Published online by Cambridge University Press: 05 August 2012
The theory of the last chapter established an equivalence between the category of finite étale covers of a connected scheme and the category of finite continuous permutation representations of its algebraic fundamental group. We shall now study a linearization of this concept, also due to Grothendieck and developed in detail by Saavedra [81] and Deligne [14]. The origin is a classical theorem from the theory of topological groups due to Tannaka and Krein: they showed that one may recover a compact topological group from the category of its continuous unitary representations. In Grothendieck's algebraic context the group is a linear algebraic group, or more generally an affine group scheme, and one studies the category of its finite dimensional representations. The key features that enable one to reconstitute the group are the tensor structure on this category and the forgetful functor that sends a representation to its underlying vector space. Having abstracted the conditions imposed on the category of representations, one gets a theorem stating that a category with certain additional structure is equivalent to the category of finite dimensional representations of an affine group scheme. This can be applied in several interesting situations.

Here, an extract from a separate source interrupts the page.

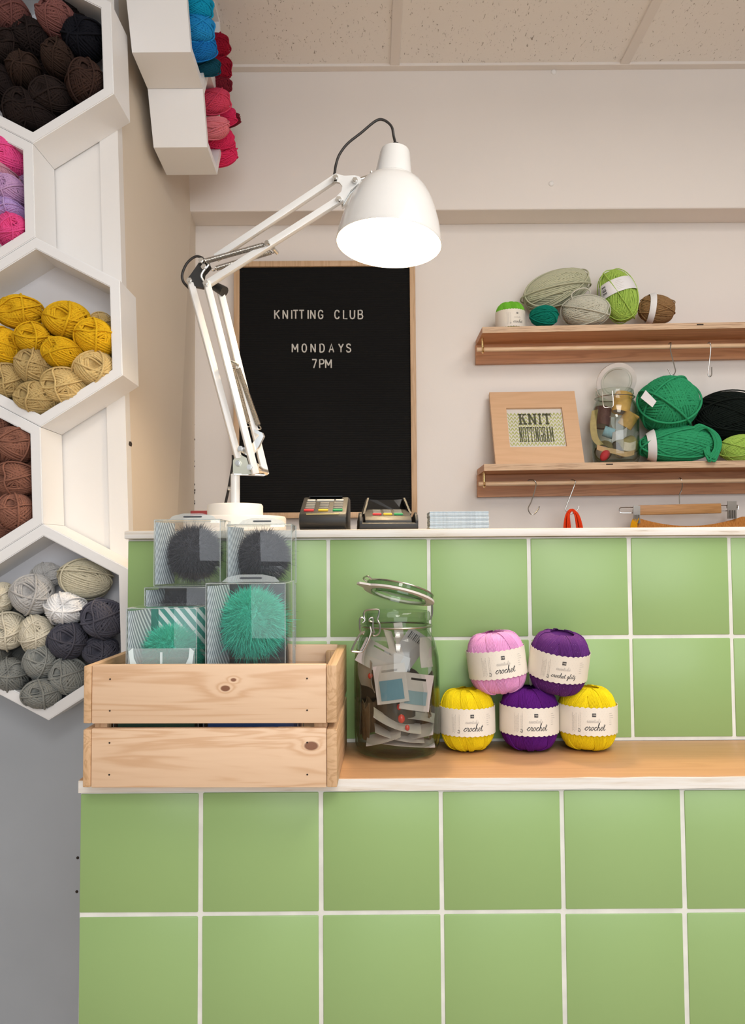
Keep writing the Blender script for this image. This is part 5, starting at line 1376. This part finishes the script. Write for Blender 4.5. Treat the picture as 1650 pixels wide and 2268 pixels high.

We shall discuss in some detail the theory of differential Galois groups, and also Nori's fundamental group scheme that creates a link between the algebraic fundamental group and Tannakian theory.
We only treat so-called neutral Tannakian categories, but the reader familiar with Grothendieck's descent theory will have no particular difficulty afterwards in studying the general theory of [14]. Non-commutative generalizations have also been developed in connection with quantum groups; as samples of a vast literature we refer to the books of Chari–Pressley [9] and Majid [55].